My last stop on my little tour was the Hay-Adams Hotel, another few steps from the last stop at the corner of H Street. The hotel is tall and majestic, boasting beautiful stonework, neat shrubbery, long columns and a hefty price tag to stay there.
The spot is also very spooky in context, knowing that the elite of D.C. regularly pay high sums to stay in a place with a tale of tragedy. The hotel was built on the grounds that once held the separate homes of friends John Hay and Henry Brooks Adams, grandson of John Quincy Adams. Adams’ wife, Clover, committed suicide just months before moving in though, leaving her husband to move in alone.
Clover’s ghost is now rumored to be a sobbing woman who whispers and screams at guests, certainly a discomforting idea. This stop personally made me feel fine and didn’t evoke much, although that may be attributed to the cheery bustle of the building.
But the question remains: Do I think the city is actually haunted?
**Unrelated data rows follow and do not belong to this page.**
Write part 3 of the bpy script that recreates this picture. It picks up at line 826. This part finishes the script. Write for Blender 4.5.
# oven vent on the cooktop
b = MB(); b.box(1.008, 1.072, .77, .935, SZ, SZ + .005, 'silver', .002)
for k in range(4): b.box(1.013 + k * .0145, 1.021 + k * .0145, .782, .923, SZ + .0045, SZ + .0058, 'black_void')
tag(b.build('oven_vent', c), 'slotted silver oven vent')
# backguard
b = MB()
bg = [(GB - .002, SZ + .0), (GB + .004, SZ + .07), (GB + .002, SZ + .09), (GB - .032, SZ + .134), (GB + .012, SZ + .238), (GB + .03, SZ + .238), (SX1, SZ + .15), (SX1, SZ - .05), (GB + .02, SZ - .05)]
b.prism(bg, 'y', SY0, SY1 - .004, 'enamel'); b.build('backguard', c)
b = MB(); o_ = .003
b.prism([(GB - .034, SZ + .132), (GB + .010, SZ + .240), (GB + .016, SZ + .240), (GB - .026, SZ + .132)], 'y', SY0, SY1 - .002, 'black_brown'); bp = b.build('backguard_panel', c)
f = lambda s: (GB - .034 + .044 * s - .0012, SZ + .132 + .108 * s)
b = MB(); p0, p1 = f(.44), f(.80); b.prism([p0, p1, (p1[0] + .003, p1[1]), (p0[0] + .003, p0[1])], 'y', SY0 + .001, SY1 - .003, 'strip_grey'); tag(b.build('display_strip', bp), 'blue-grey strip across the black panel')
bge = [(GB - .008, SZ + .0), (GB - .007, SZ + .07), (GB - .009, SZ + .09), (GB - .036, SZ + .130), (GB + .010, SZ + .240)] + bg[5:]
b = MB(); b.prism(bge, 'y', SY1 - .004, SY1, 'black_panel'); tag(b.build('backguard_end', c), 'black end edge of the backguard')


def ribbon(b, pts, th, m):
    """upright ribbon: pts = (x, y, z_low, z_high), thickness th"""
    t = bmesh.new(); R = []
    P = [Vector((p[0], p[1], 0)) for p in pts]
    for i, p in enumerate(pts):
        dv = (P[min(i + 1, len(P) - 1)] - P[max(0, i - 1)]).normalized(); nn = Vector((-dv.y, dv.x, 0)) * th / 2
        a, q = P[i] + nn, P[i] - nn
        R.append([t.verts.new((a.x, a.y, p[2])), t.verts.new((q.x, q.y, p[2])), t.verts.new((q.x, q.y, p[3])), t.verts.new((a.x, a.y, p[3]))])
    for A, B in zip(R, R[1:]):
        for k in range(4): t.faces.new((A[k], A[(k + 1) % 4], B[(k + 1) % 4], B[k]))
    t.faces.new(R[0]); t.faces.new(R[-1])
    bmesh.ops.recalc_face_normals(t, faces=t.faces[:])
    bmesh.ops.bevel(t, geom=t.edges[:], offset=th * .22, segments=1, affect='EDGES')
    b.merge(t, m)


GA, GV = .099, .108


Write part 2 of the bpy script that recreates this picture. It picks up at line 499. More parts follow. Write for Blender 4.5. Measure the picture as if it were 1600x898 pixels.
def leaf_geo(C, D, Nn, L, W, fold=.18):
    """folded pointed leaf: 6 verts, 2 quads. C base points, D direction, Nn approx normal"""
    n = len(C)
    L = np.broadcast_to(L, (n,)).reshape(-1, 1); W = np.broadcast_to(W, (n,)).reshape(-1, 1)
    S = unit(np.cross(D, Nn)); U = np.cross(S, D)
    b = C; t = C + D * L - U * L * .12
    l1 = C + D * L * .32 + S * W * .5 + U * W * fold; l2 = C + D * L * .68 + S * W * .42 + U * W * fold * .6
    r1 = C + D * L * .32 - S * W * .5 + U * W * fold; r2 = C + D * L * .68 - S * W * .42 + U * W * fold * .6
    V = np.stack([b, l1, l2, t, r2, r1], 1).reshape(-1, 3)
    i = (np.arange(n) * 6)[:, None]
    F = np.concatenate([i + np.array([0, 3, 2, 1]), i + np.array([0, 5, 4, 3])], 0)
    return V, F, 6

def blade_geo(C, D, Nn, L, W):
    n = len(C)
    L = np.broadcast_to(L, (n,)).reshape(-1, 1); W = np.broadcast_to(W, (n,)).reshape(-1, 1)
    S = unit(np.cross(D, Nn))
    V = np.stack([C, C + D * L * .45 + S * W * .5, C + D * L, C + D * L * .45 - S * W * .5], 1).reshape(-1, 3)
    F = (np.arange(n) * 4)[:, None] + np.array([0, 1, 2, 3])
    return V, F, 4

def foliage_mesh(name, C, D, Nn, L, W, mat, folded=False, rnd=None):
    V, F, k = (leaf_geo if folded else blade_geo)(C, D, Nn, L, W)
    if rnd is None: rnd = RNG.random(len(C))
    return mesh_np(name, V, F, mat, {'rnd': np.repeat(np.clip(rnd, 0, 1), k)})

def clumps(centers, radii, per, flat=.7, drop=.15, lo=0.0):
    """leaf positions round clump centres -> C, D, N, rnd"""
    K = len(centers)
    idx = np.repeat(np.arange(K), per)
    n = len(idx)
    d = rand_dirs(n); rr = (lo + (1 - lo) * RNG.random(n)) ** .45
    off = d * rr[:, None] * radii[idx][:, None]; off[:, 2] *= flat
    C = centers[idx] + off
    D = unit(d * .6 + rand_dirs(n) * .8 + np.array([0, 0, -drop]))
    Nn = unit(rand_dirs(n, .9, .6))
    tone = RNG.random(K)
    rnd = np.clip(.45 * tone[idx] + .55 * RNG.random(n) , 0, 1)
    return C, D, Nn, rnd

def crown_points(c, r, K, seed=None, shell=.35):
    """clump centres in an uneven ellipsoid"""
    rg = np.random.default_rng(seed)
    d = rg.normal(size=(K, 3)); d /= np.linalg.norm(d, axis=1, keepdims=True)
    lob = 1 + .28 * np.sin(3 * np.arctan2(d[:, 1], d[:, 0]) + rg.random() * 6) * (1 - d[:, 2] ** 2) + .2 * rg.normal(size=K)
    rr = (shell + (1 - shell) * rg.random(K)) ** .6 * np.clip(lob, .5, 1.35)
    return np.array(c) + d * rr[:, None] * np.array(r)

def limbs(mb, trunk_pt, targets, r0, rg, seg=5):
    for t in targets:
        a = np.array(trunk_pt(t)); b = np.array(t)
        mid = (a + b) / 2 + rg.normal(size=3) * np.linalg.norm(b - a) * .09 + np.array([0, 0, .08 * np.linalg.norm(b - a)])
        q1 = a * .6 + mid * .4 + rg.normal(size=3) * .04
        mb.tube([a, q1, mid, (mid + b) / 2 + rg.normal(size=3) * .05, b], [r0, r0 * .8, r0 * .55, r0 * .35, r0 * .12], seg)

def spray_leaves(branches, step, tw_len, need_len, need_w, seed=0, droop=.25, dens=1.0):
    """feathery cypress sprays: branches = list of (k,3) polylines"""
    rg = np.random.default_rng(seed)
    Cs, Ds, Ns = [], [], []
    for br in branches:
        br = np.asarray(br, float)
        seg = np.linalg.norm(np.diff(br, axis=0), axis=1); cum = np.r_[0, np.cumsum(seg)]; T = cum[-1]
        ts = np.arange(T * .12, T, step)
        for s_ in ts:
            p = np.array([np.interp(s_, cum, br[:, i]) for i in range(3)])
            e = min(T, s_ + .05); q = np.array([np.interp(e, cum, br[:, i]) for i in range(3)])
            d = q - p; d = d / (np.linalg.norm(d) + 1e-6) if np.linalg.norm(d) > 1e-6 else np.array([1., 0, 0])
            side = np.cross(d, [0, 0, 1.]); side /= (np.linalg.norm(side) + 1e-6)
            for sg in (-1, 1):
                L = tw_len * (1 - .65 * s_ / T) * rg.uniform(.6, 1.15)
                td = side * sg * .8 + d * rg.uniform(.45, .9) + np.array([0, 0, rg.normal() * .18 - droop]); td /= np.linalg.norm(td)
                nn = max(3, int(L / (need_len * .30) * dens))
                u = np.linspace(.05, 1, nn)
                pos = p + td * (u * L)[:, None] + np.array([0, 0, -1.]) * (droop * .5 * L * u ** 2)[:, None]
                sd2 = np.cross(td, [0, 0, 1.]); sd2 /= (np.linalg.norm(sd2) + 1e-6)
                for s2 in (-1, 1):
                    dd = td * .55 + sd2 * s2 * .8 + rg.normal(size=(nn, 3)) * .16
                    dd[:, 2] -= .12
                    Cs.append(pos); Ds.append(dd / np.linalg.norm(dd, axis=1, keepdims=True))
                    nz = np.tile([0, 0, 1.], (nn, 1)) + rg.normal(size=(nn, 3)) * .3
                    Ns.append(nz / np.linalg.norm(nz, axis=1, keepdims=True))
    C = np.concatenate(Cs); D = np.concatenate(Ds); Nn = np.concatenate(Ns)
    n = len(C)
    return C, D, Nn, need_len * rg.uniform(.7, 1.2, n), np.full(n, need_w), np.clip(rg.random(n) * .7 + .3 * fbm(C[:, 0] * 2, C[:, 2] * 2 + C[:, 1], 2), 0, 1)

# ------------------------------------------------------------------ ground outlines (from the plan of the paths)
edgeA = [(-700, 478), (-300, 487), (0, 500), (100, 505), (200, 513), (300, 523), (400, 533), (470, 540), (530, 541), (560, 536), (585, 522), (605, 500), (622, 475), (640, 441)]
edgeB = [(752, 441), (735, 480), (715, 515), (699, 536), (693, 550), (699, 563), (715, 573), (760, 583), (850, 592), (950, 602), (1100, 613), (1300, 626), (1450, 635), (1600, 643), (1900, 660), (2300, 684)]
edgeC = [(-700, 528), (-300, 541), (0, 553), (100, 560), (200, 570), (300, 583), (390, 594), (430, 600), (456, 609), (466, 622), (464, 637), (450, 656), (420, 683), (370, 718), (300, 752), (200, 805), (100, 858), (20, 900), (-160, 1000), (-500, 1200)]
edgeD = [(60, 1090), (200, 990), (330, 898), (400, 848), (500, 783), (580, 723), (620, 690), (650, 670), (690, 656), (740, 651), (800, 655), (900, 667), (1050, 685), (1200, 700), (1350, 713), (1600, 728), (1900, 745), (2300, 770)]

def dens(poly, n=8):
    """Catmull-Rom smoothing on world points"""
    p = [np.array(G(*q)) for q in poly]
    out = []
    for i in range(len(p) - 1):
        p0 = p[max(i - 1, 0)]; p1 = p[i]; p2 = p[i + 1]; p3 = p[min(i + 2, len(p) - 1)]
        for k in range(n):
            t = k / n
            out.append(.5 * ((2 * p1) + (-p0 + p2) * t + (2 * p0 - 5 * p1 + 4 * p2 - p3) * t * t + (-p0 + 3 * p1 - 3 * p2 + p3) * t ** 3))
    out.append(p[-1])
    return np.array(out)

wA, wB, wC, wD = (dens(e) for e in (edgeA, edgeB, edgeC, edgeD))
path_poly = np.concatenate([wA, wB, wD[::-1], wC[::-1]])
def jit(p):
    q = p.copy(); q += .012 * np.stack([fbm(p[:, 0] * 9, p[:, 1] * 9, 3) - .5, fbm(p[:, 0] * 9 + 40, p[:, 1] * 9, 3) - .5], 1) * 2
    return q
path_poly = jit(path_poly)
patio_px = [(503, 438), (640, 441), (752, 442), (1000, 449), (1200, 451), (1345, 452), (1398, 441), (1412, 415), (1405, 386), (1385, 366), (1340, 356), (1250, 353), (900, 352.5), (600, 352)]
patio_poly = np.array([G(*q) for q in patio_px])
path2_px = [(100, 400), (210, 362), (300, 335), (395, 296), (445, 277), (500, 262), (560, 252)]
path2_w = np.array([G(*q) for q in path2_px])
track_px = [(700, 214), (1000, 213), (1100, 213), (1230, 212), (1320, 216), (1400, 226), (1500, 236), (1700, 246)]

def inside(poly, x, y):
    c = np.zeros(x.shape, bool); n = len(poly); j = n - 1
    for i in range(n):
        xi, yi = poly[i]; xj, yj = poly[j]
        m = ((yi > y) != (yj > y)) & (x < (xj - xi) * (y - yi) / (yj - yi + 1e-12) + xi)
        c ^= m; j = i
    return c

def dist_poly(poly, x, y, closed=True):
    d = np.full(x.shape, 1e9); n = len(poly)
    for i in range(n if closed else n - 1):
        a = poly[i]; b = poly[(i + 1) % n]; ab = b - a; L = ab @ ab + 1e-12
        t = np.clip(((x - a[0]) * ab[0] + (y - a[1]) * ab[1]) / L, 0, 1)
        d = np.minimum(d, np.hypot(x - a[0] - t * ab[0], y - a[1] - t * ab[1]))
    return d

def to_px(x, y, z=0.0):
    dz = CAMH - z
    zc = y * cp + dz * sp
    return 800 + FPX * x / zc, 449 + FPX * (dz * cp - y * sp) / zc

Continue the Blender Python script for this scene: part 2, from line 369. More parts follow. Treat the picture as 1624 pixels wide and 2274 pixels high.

Possibly.
I definitely got an uneasy feeling at some of the stops, primarily at the Octagon House. The house is embroiled in hard memories in the context of the family that lived there and is also both more run-down and more architecturally daunting than the rest of the stops on the tour. If nothing else, I’ll be modifying my route to the National Mall to avoid the Octagon House’s Tayloe ghosts.